Blount, 31, played on a one-year deal worth around $1.25 million with the Eagles in 2017, but is set to become an unrestricted free agent when the new league year starts on March 14. He made it pretty clear on Sunday that he wouldn't mind coming back to Philly for another run. 

"It's early so we'll see," Blount said on NFL Network. 

"Obviously I like it a lot there. They like me a lot there. It's a mutual respect and a mutual agreement thing about how we feel about each other. Obviously, you guys know how I feel about the team, the guys; I love those guys. 

"I can't say enough about Duce (Staley), just for the simple fact for how well I was coached there and how good he helped me understand things. I feel like Duce is one of the best running back coaches, one of the best coaches I've ever had in my entire life. I obviously want to be a part of that for a while, so we'll see how it goes."

Blount began the year as the Eagles' top running back, but lost some of his role once the team traded for former Pro Bowler Jay Ajayi. But Blount still played a significant role in the Eagles' run to winning Super Bowl LII. 

During the season, he was the team's top rusher with 173 carries for 766 yards and two touchdowns. But then in Super Bowl LII, he had 14 carries for 90 yards and a touchdown, helping the Eagles to a 41-33 win over his former team, the Patriots. 

The Eagles are going to bring back Ajayi and second-year player Corey Clement. After that, things get murky. Blount and Darren Sproles (coming off injury) are both set to become free agents. 

Blount wasn't shy about his love for the Eagles during his interview on Sunday. He cited trust and how they handled the Ajayi trade with him as big reasons why. 

"They talked to me throughout the process of it happening," Blount said. "They were like, 'we're trading for Jay Ajayi, we just want to let you know.' Like I said, that's obviously another big thing for me, the honesty in that building and how open they are and how they don't keep any kind of secrets for you.
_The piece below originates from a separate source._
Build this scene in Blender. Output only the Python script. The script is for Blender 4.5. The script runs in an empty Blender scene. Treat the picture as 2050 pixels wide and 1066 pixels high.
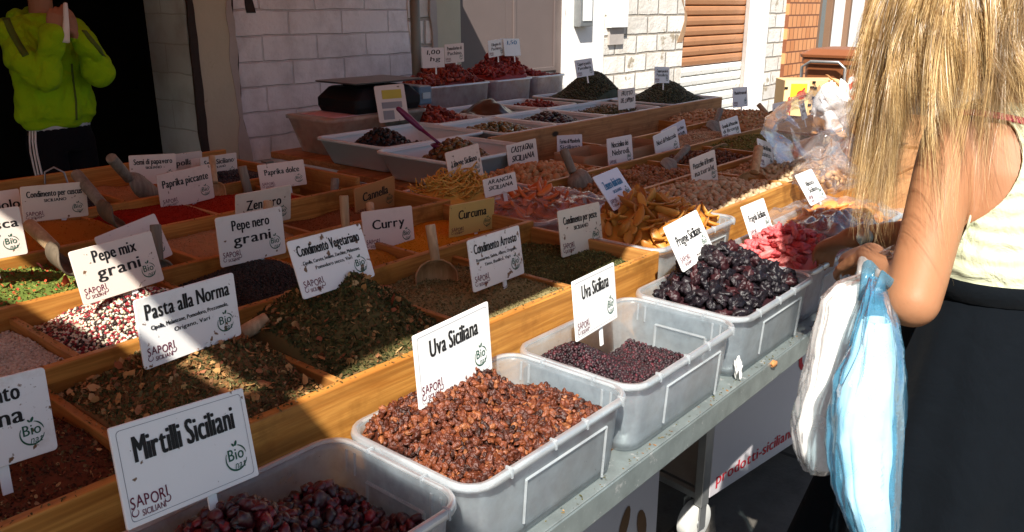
import bpy, bmesh, math, random
import numpy as np
from mathutils import Vector, Matrix, Euler
R = math.radians
rng = np.random.default_rng(7)
random.seed(7)
SC = bpy.context.scene
COL = SC.collection

# ---------------------------------------------------------------- camera
CF, CP, CR, CY = 1650.78, 0.3046, -0.0009, 0.7014      # focal (px of a 2050 px wide frame), pitch, roll, yaw
CC = np.array([-0.6756, -0.6373, 1.5544])
_F = np.array([math.cos(CY)*math.cos(CP), math.sin(CY)*math.cos(CP), -math.sin(CP)])
_Rt = np.array([math.sin(CY), -math.cos(CY), 0.0]); _Up = np.cross(_Rt, _F)
_R2 = _Rt*math.cos(CR)+_Up*math.sin(CR); _U2 = -_Rt*math.sin(CR)+_Up*math.cos(CR)
cam_d = bpy.data.cameras.new('camera'); cam = bpy.data.objects.new('camera', cam_d); COL.objects.link(cam)
cam_d.sensor_width = 36.0; cam_d.lens = CF/2050*36.0; cam_d.clip_start = 0.02; cam_d.clip_end = 500
m = Matrix.Identity(4)
for i in range(3):
    m[i][0] = _R2[i]; m[i][1] = _U2[i]; m[i][2] = -_F[i]; m[i][3] = CC[i]
cam.matrix_world = m
SC.camera = cam

def at(px, py, **k):
    """the place on a level (z), a frontage line (y) or at a distance (d) that a measured sight line reaches"""
    d = _F+_R2*(px-1025)/CF-_U2*(py-533)/CF
    a, v = list(k.items())[0]; i = 'xyzd'.index(a)
    t = v if i == 3 else (v-CC[i])/d[i]
    return CC+d*t

# ---------------------------------------------------------------- light
SUN_DIR = Vector((0.55, 0.385, -0.743)).normalized()
w = bpy.data.worlds.new('World'); SC.world = w; w.use_nodes = True
nt = w.node_tree; nt.nodes.clear()
sky = nt.nodes.new('ShaderNodeTexSky'); sky.sky_type = 'NISHITA'; sky.sun_disc = False
sky.sun_elevation = math.asin(-SUN_DIR.z); sky.sun_rotation = math.atan2(-SUN_DIR.x, -SUN_DIR.y)
bg = nt.nodes.new('ShaderNodeBackground'); bg.inputs[1].default_value = 0.062
wo = nt.nodes.new('ShaderNodeOutputWorld')
nt.links.new(sky.outputs[0], bg.inputs[0]); nt.links.new(bg.outputs[0], wo.inputs[0])
sl = bpy.data.lights.new('sun', 'SUN'); so = bpy.data.objects.new('sun', sl); COL.objects.link(so)
sl.energy = 5.0; sl.angle = R(0.5); sl.color = (1.0, 0.945, 0.86)
so.rotation_euler = SUN_DIR.to_track_quat('-Z', 'Y').to_euler(); so.location = (-4, -4, 8)
SC.view_settings.view_transform = 'Standard'; SC.view_settings.look = 'None'
SC.view_settings.exposure = 1.08; SC.view_settings.gamma = 1.0
SC.cycles.use_denoising = True
SC.cycles.max_bounces = 8; SC.cycles.transparent_max_bounces = 24
SC.cycles.diffuse_bounces = 4; SC.cycles.glossy_bounces = 3; SC.cycles.transmission_bounces = 6
SC.cycles.caustics_reflective = False; SC.cycles.caustics_refractive = False

# ---------------------------------------------------------------- materials
def new_mat(name):
    mt = bpy.data.materials.new(name); mt.use_nodes = True
    n = mt.node_tree; n.nodes.clear()
    out = n.nodes.new('ShaderNodeOutputMaterial')
    return mt, n, out
def N(n, t, **kw):
    nd = n.nodes.new(t)
    for k, v in kw.items():
        if k.startswith('i_'):
            key = k[2:]; key = int(key) if key.isdigit() else key.replace('_', ' ')
            nd.inputs[key].default_value = v
        else: setattr(nd, k, v)
    return nd
def ramp(n, src, stops, mode='LINEAR'):
    r = n.nodes.new('ShaderNodeValToRGB'); e = r.color_ramp; e.interpolation = mode
    while len(e.elements) < len(stops): e.elements.new(0.5)
    for el, (p, c) in zip(e.elements, stops):
        el.position = p; el.color = (*c, 1) if len(c) == 3 else c
    n.links.new(src, r.inputs[0]); return r.outputs[0]
def c4(c): return (c[0], c[1], c[2], 1)
def mixc(n, fac, a, b, mode='MIX'):
    x = n.nodes.new('ShaderNodeMix'); x.data_type = 'RGBA'; x.blend_type = mode
    for sck, v in ((0, fac), (6, a), (7, b)):
        if hasattr(v, 'default_value'): n.links.new(v, x.inputs[sck])
        else: x.inputs[sck].default_value = c4(v) if isinstance(v, (tuple, list)) else v
    return x.outputs[2]
def coords(n, scale=(1, 1, 1), kind='Object', rot=(0, 0, 0)):
    tc = n.nodes.new('ShaderNodeTexCoord'); mp = n.nodes.new('ShaderNodeMapping')
    mp.inputs['Scale'].default_value = scale; mp.inputs['Rotation'].default_value = rot
    n.links.new(tc.outputs[kind], mp.inputs[0]); return mp.outputs[0]
def noise(n, vec, scale, detail=4, rough=.55, dist=0):
    t = N(n, 'ShaderNodeTexNoise', i_Scale=scale, i_Detail=detail, i_Roughness=rough, i_Distortion=dist)
    if vec is not None: n.links.new(vec, t.inputs['Vector'])
    return t.outputs[0]
def bump(n, h, strength, dist=.01, normal=None):
    b = N(n, 'ShaderNodeBump', i_Strength=strength, i_Distance=dist)
    n.links.new(h, b.inputs['Height'])
    if normal is not None: n.links.new(normal, b.inputs['Normal'])
    return b.outputs[0]
def principled(n, out, col=None, rough=.5, spec=.5, metal=0, normal=None, **kw):
    p = n.nodes.new('ShaderNodeBsdfPrincipled')
    if col is not None:
        if hasattr(col, 'default_value'): n.links.new(col, p.inputs['Base Color'])
        else: p.inputs['Base Color'].default_value = c4(col)
    if hasattr(rough, 'default_value'): n.links.new(rough, p.inputs['Roughness'])
    else: p.inputs['Roughness'].default_value = rough
    p.inputs['Specular IOR Level'].default_value = spec; p.inputs['Metallic'].default_value = metal
    if normal is not None: n.links.new(normal, p.inputs['Normal'])
    for k, v in kw.items(): p.inputs[k.replace('_', ' ')].default_value = v
    if out is not None: n.links.new(p.outputs[0], out.inputs[0])
    return p

def M_plain(name, col, rough=.6, var=.18, scale=14, bs=0, bscale=60, spec=.4, metal=0, dirt=None, dscale=30, dthr=.62, **kw):
    mt, n, out = new_mat(name); v = coords(n)
    c = mixc(n, noise(n, v, scale), tuple(x*(1-var) for x in col), tuple(min(1, x*(1+var)) for x in col))
    if dirt:
        f = ramp(n, noise(n, v, dscale, 6, .7), [(dthr, (0, 0, 0)), (dthr+.06, (1, 1, 1))])
        c = mixc(n, f, c, dirt)
    nm = bump(n, noise(n, v, bscale, 5, .6), bs, .004) if bs else None
    principled(n, out, c, rough, spec, metal, nm, **kw); return mt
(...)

They just tell you how it is. It's a big respect thing. Duce was the first person to reach out the me and be like, 'hey, we traded for Jay Ajayi. I just want to let you know.' Again, man, that's why it's a place that I love and I hope to stay there." 

Late in the six-and-a-half minute video, the crew brought out Clement while Blount was answering a question about the rookie. Blount laughed during the middle of his answer, but then got back on track and praised Clement. The two became very close during the 2017 season. 

After Blount's answer, Clement got to chat with his teammate and said getting to work with Blount was a "tremendous opportunity" and would clearly like to keep the core group together in the running back room next season. 

Obviously, it's not up to Clement, but Blount will play a big role and we already know what he thinks of the Eagles.